Copy each line below in which the string "with" occurs.

[Start Collected material]

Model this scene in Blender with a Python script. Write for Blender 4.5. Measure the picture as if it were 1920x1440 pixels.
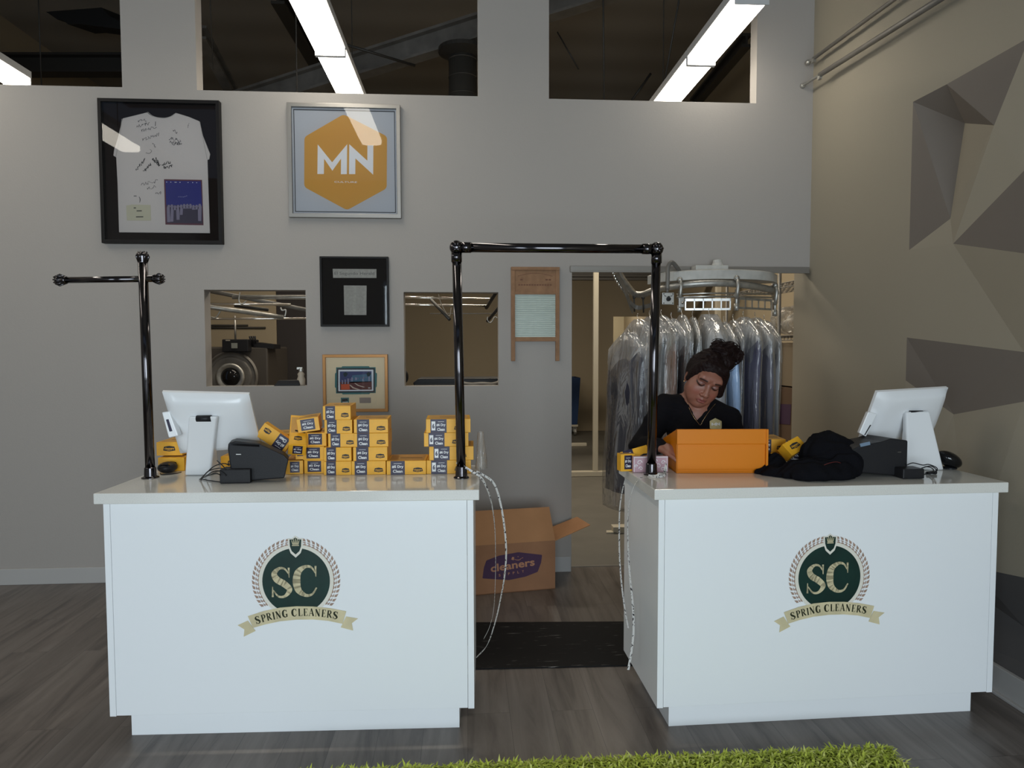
import bpy, bmesh, math, random
import numpy as np
from mathutils import Vector, Matrix, Euler
for o in list(bpy.data.objects): bpy.data.objects.remove(o)
scn = bpy.context.scene
COL = scn.collection
R = math.radians
# ---------------------------------------------------------------- camera, world, lights, exposure
CAM_H = 1.5554; PITCH = 0.0503; ROLL = -0.0023; YAW = -0.0666; FPX = 1300.0; YW = 4.747
_F = Vector((0, math.cos(PITCH), -math.sin(PITCH))); _R0 = Vector((1, 0, 0)); _U0 = _R0.cross(_F)
_R = _R0*math.cos(ROLL) + _U0*math.sin(ROLL); _U = -_R0*math.sin(ROLL) + _U0*math.cos(ROLL)
_M = Matrix.Rotation(YAW, 3, 'Z'); _F = _M @ _F; _R = _M @ _R; _U = _M @ _U
CAMP = Vector((0, 0, CAM_H))
cd = bpy.data.cameras.new('camera'); cam = bpy.data.objects.new('camera', cd); COL.objects.link(cam)
cd.sensor_width = 36; cd.lens = FPX/1920*36; cd.clip_start = 0.05; cd.clip_end = 100
cam.matrix_world = Matrix(((_R.x, _U.x, -_F.x, 0), (_R.y, _U.y, -_F.y, 0), (_R.z, _U.z, -_F.z, CAM_H), (0, 0, 0, 1)))
scn.camera = cam
scn.view_settings.view_transform = 'Standard'; scn.view_settings.look = 'None'
scn.view_settings.gamma = 1.0; scn.view_settings.use_curve_mapping = False
scn.view_settings.exposure = 0.0
w = bpy.data.worlds.new('world'); scn.world = w; w.use_nodes = True
w.node_tree.nodes['Background'].inputs[0].default_value = (0.55, 0.72, 1.0, 1)
w.node_tree.nodes['Background'].inputs[1].default_value = 0.25
def area(name, loc, rot, sx, sy, power, colr):
    l = bpy.data.lights.new(name, 'AREA'); l.shape = 'RECTANGLE'; l.size = sx; l.size_y = sy
    l.energy = power; l.color = colr
    o = bpy.data.objects.new(name, l); COL.objects.link(o); o.location = loc; o.rotation_euler = rot
    return o
# daylight through the storefront glazing behind the photographer
area('storefront_daylight', (.2, -3.3, 1.5), (R(90), 0, 0), 3.3, 2.4, 225, (0.80, 0.92, 1.0))
area('storefront_daylight', (-3.75, -3.3, 1.5), (R(90), 0, 0), 1.3, 2.4, 60, (0.80, 0.92, 1.0))  # gap between the two panels added to keep daylight out of the picture glass
# unseen fill lights added to brighten the workroom behind the partition
area('workroom_fill', (1.2, 7.6, 3.9), (0, 0, 0), 2.4, 0.3, 80, (1.0, 0.89, 0.72))
area('workroom_fill', (-1.4, 7.4, 3.9), (0, 0, 0), 2.4, 0.3, 56, (1.0, 0.89, 0.72))
area('hall_lamp', (2.6, 14.0, 2.9), (0, 0, 0), 1.0, 0.4, 22, (1.0, 0.9, 0.72))

# ---------------------------------------------------------------- points of the place (rays of the calibrated camera met with real planes)
def _ray(x, y): return _F + _R*((x-960)/FPX) - _U*((y-720)/FPX)
def PY(x, y, Y=YW): r = _ray(x, y); return CAMP + r*(Y/r.y)
def PZ(x, y, z=0.0): r = _ray(x, y); return CAMP + r*((z-CAM_H)/r.z)
def PX(x, y, X): r = _ray(x, y); return CAMP + r*(X/r.x)

# ---------------------------------------------------------------- materials
def mat(name, col=(.5, .5, .5), rough=.5, metal=0, spec=.5, bump=0, bscale=40, var=0, vscale=8, emit=None, estr=0, coat=0, alpha=1, trans=0, ior=1.45, sheen=0):
    m = bpy.data.materials.new(name); m.use_nodes = True; nt = m.node_tree; b = nt.nodes['Principled BSDF']
    b.inputs['Base Color'].default_value = (*col, 1); b.inputs['Roughness'].default_value = rough
    b.inputs['Metallic'].default_value = metal; b.inputs['Specular IOR Level'].default_value = spec
    b.inputs['Coat Weight'].default_value = coat; b.inputs['Alpha'].default_value = alpha
    b.inputs['Transmission Weight'].default_value = trans; b.inputs['IOR'].default_value = ior
    b.inputs['Sheen Weight'].default_value = sheen
    if emit: b.inputs['Emission Color'].default_value = (*emit, 1); b.inputs['Emission Strength'].default_value = estr
    tc = None
    if bump or var:
        tc = nt.nodes.new('ShaderNodeTexCoord')
    if var:
        n = nt.nodes.new('ShaderNodeTexNoise'); n.inputs['Scale'].default_value = vscale; n.inputs['Detail'].default_value = 4
        nt.links.new(tc.outputs['Object'], n.inputs['Vector'])
        mp = nt.nodes.new('ShaderNodeMapRange'); mp.inputs[1].default_value = .3; mp.inputs[2].default_value = .7
        mp.inputs[3].default_value = 1-var; mp.inputs[4].default_value = 1+var
        nt.links.new(n.outputs['Fac'], mp.inputs[0])
        mx = nt.nodes.new('ShaderNodeVectorMath'); mx.operation = 'SCALE'; mx.inputs[0].default_value = col
        nt.links.new(mp.outputs[0], mx.inputs['Scale']); nt.links.new(mx.outputs[0], b.inputs['Base Color'])
    if bump:
        n = nt.nodes.new('ShaderNodeTexNoise'); n.inputs['Scale'].default_value = bscale; n.inputs['Detail'].default_value = 3
        nt.links.new(tc.outputs['Object'], n.inputs['Vector'])
        bp = nt.nodes.new('ShaderNodeBump'); bp.inputs['Strength'].default_value = bump; bp.inputs['Distance'].default_value = .01
        nt.links.new(n.outputs['Fac'], bp.inputs['Height']); nt.links.new(bp.outputs[0], b.inputs['Normal'])
    return m
def srgb(r, g, b):
    f = lambda c: (c/255/12.92) if c/255 <= .04045 else ((c/255+.055)/1.055)**2.4
    return (f(r), f(g), f(b))
M = {}
M['wall'] = mat('wall_paint', (.338, .313, .290), .75, bump=.06, bscale=120)
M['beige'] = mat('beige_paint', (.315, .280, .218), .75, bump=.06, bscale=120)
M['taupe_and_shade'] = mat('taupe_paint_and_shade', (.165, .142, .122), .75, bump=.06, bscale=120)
M['slate'] = mat('slate_paint', (.085, .08, .08), .6)
M['tan'] = mat('tan_paint', (.36, .295, .20), .8, bump=.05, bscale=60)
M['baseboard'] = mat('vinyl_baseboard', (.40, .39, .38), .45)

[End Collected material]

## [In response]
Model this scene in Blender with a Python script. Write for Blender 4.5. Measure the picture as if it were 1920x1440 pixels.
# ---------------------------------------------------------------- points of the place (rays of the calibrated camera met with real planes)